### Recorded information
=====
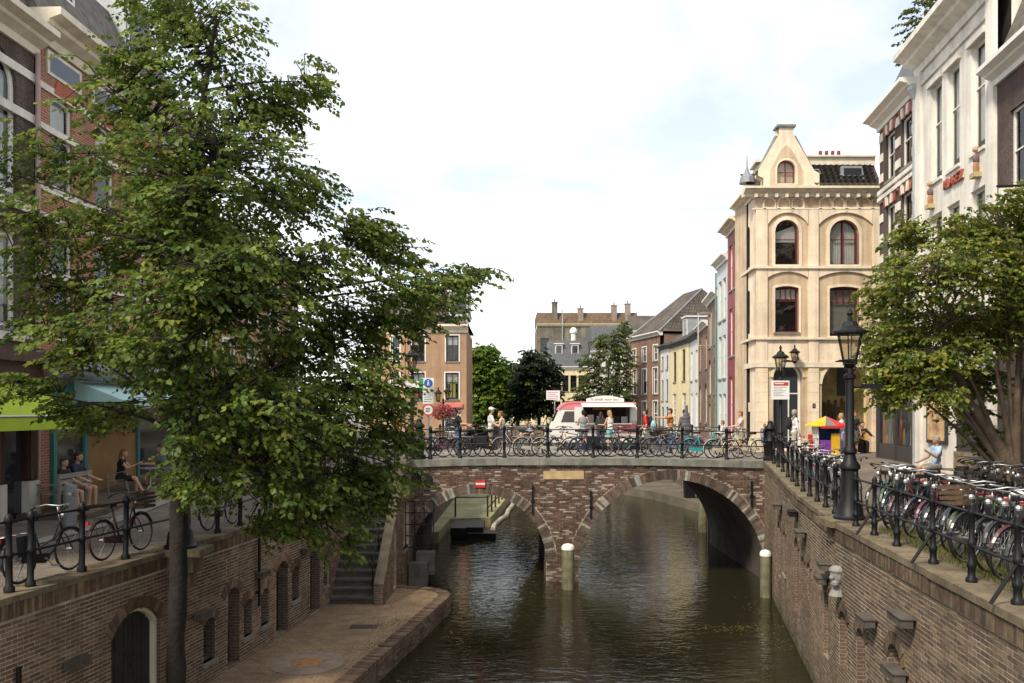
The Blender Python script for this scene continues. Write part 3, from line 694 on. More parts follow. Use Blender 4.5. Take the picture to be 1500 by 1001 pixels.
bollard(1.87, 27.6, 1.42, 'green timber mooring post with white cap before the bridge pier', .21)
bollard(8.1, 26.4, 1.42, 'white capped timber mooring post beside the right quay wall', .17)
bollard(9.35, 40.5, 1.75, 'tall timber mooring post seen through the right arch', .22)
m = MB(); m.lathe([(.28, -.4), (.28, 1.5)], (9.2, 37.6, 0), 10); tag(m.build('mooring_pile', MATS['dark_wood']), 'black timber pile just behind the right arch', 'post')
for k, (x, y) in enumerate(((11.6, 50.2), (10.95, 51.0))):
    o = empty('waste_bin', (x, y, .55), ['dark wheeled bin on the far right wharf, nearer one', 'dark wheeled bin on the far right wharf, farther one'][k], 'bin', 'bins on the far wharf')
    m = MB(); m.prism([(-.28, 0), (.28, 0), (.34, 1.0), (-.34, 1.0)], lambda q: Vector((x+q[0], y-.3, .55+q[1])), lambda q: Vector((x+q[0], y+.3, .55+q[1]))); m.build('body', iron, o)
    m = MB(); m.box((x, y, 1.58), (.74, .7, .07)); m.build('lid', mat('bin_lid', (.05, .16, .08), .5), o)

fw = MB(); fr2 = random.Random(6)
for cx, cy, sx_, sy_, k in ((6.3, 22.6, .7, .22, 170), (6.9, 21.2, .3, .5, 60), (-1.9, 22.4, .25, .9, 40), (7.4, 24.8, .25, .8, 50), (1.2, 26.6, .5, .4, 20)):
    for i in range(k):
        px, py = cx+fr2.gauss(0, sx_), cy+fr2.gauss(0, sy_)
        if px > lin(RP, py)-.03 or px < lin(WE[:4], min(py, 24.2))+.05: continue
        a_ = fr2.random()*6.28; r_ = .015+.03*fr2.random(); c = fr2.choice([(.16, .19, .03), (.22, .22, .05), (.10, .14, .03), (.20, .13, .05)])
        fw.add([(px+r_*math.cos(a_+q)*(1 if j % 2 else .6), py+r_*math.sin(a_+q)*(1 if j % 2 else .6), .006) for j, q in enumerate((0, 1.57, 3.14, 4.71))], [(0, 1, 2, 3)], c=c)
tag(fw.build('floating_weed', leafm), 'bits of green weed and leaves floating on the canal', None, kind='stuff')
# ---------------- houses ----------------
W_ = MATS['white_paint']; CR = MATS['cream_paint']; INT = MATS['interior']
rooft = mat('dark_roof_tile', (.13, .115, .10), .75, .35, 4, bump=.02, bscale=9); slate = mat('slate', (.085, .09, .095), .6, .25, 5)
def tilemat(name, c):
    if name in MATS: return MATS[name]
    return brickmat(name, c, tuple(x*.75 for x in c), tuple(x*.35 for x in c), bw=.24, rh=.3, ms=.03, var=.3)
tile_b = tilemat('brown_pantile', (.15, .125, .105)); tile_d = tilemat('grey_pantile', (.10, .092, .085))
darkwin = mat('dark_window_paint', (.03, .028, .026), .5, .1); maroonw = mat('maroon_window_paint', (.16, .02, .025), .45, .1)
def body(F, par, z0, z1, depth, wm, w0=-.36, u0=0, u1=None):
    mb = MB(); u1 = F.len if u1 is None else u1; F.box(mb, u0+.01, u1-.01, z0, z1, -depth, w0); o = mb.build('body', wm, par)
    q = MB(); q.add([F.p(u0, z0, w0+.01), F.p(u1, z0, w0+.01), F.p(u1, z1, w0+.01), F.p(u0, z1, w0+.01)], [(0, 1, 2, 3)]); q.build('interior', INT, par)
def cornice(F, par, z, m, h=.35, out=.35, u0=0, u1=None, name='cornice', ends=.1):
    u1 = F.len if u1 is None else u1; mb = MB(); pr = [(0, z), (.08, z), (.10, z+h*.3), (out*.55, z+h*.5), (out*.6, z+h*.62), (out, z+h*.75), (out, z+h), (-.2, z+h), (-.2, z)]
    n = len(pr); vs = [F.p(u0-ends, v, w) for w, v in pr]+[F.p(u1+ends, v, w) for w, v in pr]
    mb.add(vs, [tuple(range(n)), tuple(range(2*n-1, n-1, -1))]+[(i, (i+1) % n, n+(i+1) % n, n+i) for i in range(n)]); return mb.build(name, m, par)
def band(F, par, z0, z1, m, out=.05, u0=0, u1=None, name='string_course'):
    mb = MB(); F.box(mb, u0, F.len if u1 is None else u1, z0, z1, -.02, out); return mb.build(name, m, par)
def roof_poly(par, m, pts_list, name='roof'):
    mb = MB()
    for pts in pts_list:
        o = Vector(pts[0]); d = (Vector(pts[1])-o).normalized(); nn = d.cross(Vector(pts[2])-o).normalized(); e = nn.cross(d)
        mb.add(pts, [tuple(range(len(pts)))], uv=[((Vector(p)-o).dot(d), (Vector(p)-o).dot(e)) for p in pts])
    return mb.build(name, m, par)
def hip_roof(F, par, z, depth, rise, m, hipl=1.5, hipr=1.5, over=.15, ridge=True):
    L_ = F.len; P = F.p; a, b, c, d = P(-over, z, over), P(L_+over, z, over), P(L_+over, z, -depth), P(-over, z, -depth); r0, r1 = P(hipl, z+rise, -depth/2), P(L_-hipr, z+rise, -depth/2)
    o = roof_poly(par, m, [[a, b, r1, r0], [b, c, r1], [c, d, r0, r1], [d, a, r0]])
    if ridge:
        mb = MB(); 
        for s, e in ((r0, r1), (a, r0), (b, r1)): mb.tube([s, e], .07, 6)
        mb.build('ridge_tiles', MATS['lead'], o)
def gable_roof(F, par, z, depth, rise, m, over=.12, ax='u'):
    L_ = F.len; P = F.p
    roof_poly(par, m, [[P(0, z, over), P(L_, z, over), P(L_, z+rise, -depth/2), P(0, z+rise, -depth/2)], [P(L_, z, -depth), P(0, z, -depth), P(0, z+rise, -depth/2), P(L_, z+rise, -depth/2)]])
    mb = MB(); mb.add([P(0, z, 0), P(0, z, -depth), P(0, z+rise-.05, -depth/2)], [(0, 1, 2)]); mb.add([P(L_, z, 0), P(L_, z, -depth), P(L_, z+rise-.05, -depth/2)], [(0, 1, 2)]); mb.build('gable_end', MATS['lead'], par)
def dormer(F, par, u, z, w, h, depth, m, rm, fm=None):
    mb = MB(); F.box(mb, u, u+w, z, z+h, -depth, -.55); d = mb.build('dormer', m, par); f = Fr(F.p(u, 0, -.545), F.p(u+w, 0, -.545))
    wn = MB(); ring(wn, f, outl(.06, z+.1, w-.12, h-.2), outl(.13, z+.17, w-.26, h-.34), 0, .05); wn.build('window_frame', fm or W_, d)
    g = MB(); g.add([f.p(*q, .012) for q in outl(.12, z+.16, w-.24, h-.32)], [(0, 1, 2, 3)]); g.build('pane', mat('dark_glass', (.03, .035, .04), .08, 0, spec=.8), d)
    c = MB(); F.box(c, u-.1, u+w+.1, z+h, z+h+.1, -depth, -.4); c.build('dormer_roof', rm, d)
def chimney(par, x, y, z0, z1, w, d, m, pots=2, pm=None):
    mb = MB(); mb.box((x, y, (z0+z1)/2), (w, d, z1-z0)); mb.box((x, y, z1+.04), (w+.12, d+.12, .1)); c = mb.build('chimney', m, par)
    for i in range(pots):
        q = MB(); q.lathe([(.09, 0), (.075, .4)], (x-w/2+w*(i+.5)/pots, y, z1+.08), 8); q.build('chimney_pot', pm or mat('terracotta', (.30, .10, .06), .8), c)
def house(name, label, a, b, z0, zt, wm, floors, depth=7, roof='flat', rise=3, rm=None, cm=None, fm=None, surround=None, sill=None, corn=(.35, .35), wd=-.14, cat='house', lintel=None):
    F = Fr(a, b); par = empty(name, (a[0], a[1], z0), label, cat); holes = []; ws = []
    for fl in floors:
        v0, h, n, o = fl; w = o.get('w', 1.0); m0 = o.get('m', .5); us = o.get('us') or [m0+(F.len-2*m0-w)*(i/(n-1) if n > 1 else .5) for i in range(n)]
        for u in us:
            holes.append(outl(u, v0, w, h, o.get('rise', 0))); ws.append((u, v0, w, h, o))
    mb = MB(); panel(mb, F, [(0, z0), (F.len, z0), (F.len, zt), (0, zt)], holes, 0, .2); mb.build('wall', wm, par)
    body(F, par, z0, zt, depth, wm)
    for u, v0, w, h, o in ws:
        window(F, par, u, v0, w, h, o.get('rise', 0), fm=o.get('fm', fm or W_), ft=o.get('ft', .07), wd=wd, mull=o.get('mull', ()), trans=o.get('trans', (.55,)), sill=sill or MATS['stone_sill'],
               curt=o['curt'] if 'curt' in o else rnd.choice([None, ('pair', .25), ('blind', .3), None, ('blind', .45), ('pair', .35)]), name=o.get('name', 'window'))
        if surround:
            q = MB(); ring(q, F, outl(u-.09, v0-.02, w+.18, h+.11, o.get('rise', 0)*1.05), outl(u, v0, w, h, o.get('rise', 0)), -.05, .025); q.build('window_surround', surround, par)
        if lintel:
            q = MB(); F.box(q, u-.12, u+w+.12, v0+h, v0+h+.2, -.02, .02); q.build('lintel', lintel, par)
    if corn: cornice(F, par, zt-corn[0]*.4, cm or W_, corn[0], corn[1])
    zr_ = zt+(corn[0]*.55 if corn else 0)
    if roof == 'hip': hip_roof(F, par, zr_, depth, rise, rm or tile_b)
    elif roof == 'gable': gable_roof(F, par, zr_, depth, rise, rm or tile_b)
    elif roof == 'mansard':
        P = F.p; L_ = F.len; roof_poly(par, rm or tile_d, [[P(0, zr_, .1), P(L_, zr_, .1), P(L_, zr_+rise, -1.1), P(0, zr_+rise, -1.1)], [P(0, zr_+rise, -1.1), P(L_, zr_+rise, -1.1), P(L_, zr_+rise+.2, -depth), P(0, zr_+rise+.2, -depth)], [P(0, zr_, .1), P(0, zr_+rise, -1.1), P(0, zr_+rise+.2, -depth), P(0, zr_, -depth)], [P(L_, zr_, -depth), P(L_, zr_+rise+.2, -depth), P(L_, zr_+rise, -1.1), P(L_, zr_, .1)]])
    return F, par

# --- cream corner house with gable ---
pil = mat('cream_stucco', (.78, .645, .475), .75, .13, 1.3, streak=.22); rec = mat('ochre_stucco', (.56, .425, .285), .78, .14, 1.3, streak=.25); yel = mat('yellow_stucco', (.66, .50, .20), .75, .08)
stonec = mat('cream_moulding', (.70, .62, .48), .6, .1, streak=.1)
CX0, CY = 10.3, 35.0
CH = empty('corner_house', (CX0, CY, 4.2), 'cream and ochre corner house with pointed gable and arched windows', 'house')
F = Fr((CX0, CY), (15.7, CY)); L_ = F.len
wins = [(.84, 12.13, 1.0, 1.9, .5), (3.15, 12.13, 1.24, 1.9, .6), (.84, 9.27, 1.0, 1.95, .08), (3.15, 9.1, 1.24, 2.1, .08)]
doors = [(.76, 4.25, 1.22, 3.72, .61), (2.82, 4.25, 1.95, 3.75, .93)]
mb = MB(); panel(mb, F, [(0, 4.2), (L_, 4.2), (L_, 15.2), (0, 15.2)], [outl(*o) for o in wins+doors], 0, .3); mb.build('wall', rec, CH)
body(F, CH, 4.2, 15.2, 3.2, rec, w0=-1.3)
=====
Go from the first line of the listing to the line holding "m = MB(); m.box((x, y, 1.58), (.74, .7, .07));" and, please, transcribe those lines exactly, both included, with no pictures.

The Blender Python script for this scene continues. Write part 3, from line 694 on. More parts follow. Use Blender 4.5. Take the picture to be 1500 by 1001 pixels.
bollard(1.87, 27.6, 1.42, 'green timber mooring post with white cap before the bridge pier', .21)
bollard(8.1, 26.4, 1.42, 'white capped timber mooring post beside the right quay wall', .17)
bollard(9.35, 40.5, 1.75, 'tall timber mooring post seen through the right arch', .22)
m = MB(); m.lathe([(.28, -.4), (.28, 1.5)], (9.2, 37.6, 0), 10); tag(m.build('mooring_pile', MATS['dark_wood']), 'black timber pile just behind the right arch', 'post')
for k, (x, y) in enumerate(((11.6, 50.2), (10.95, 51.0))):
    o = empty('waste_bin', (x, y, .55), ['dark wheeled bin on the far right wharf, nearer one', 'dark wheeled bin on the far right wharf, farther one'][k], 'bin', 'bins on the far wharf')
    m = MB(); m.prism([(-.28, 0), (.28, 0), (.34, 1.0), (-.34, 1.0)], lambda q: Vector((x+q[0], y-.3, .55+q[1])), lambda q: Vector((x+q[0], y+.3, .55+q[1]))); m.build('body', iron, o)
    m = MB(); m.box((x, y, 1.58), (.74, .7, .07)); m.build('lid', mat('bin_lid', (.05, .16, .08), .5), o)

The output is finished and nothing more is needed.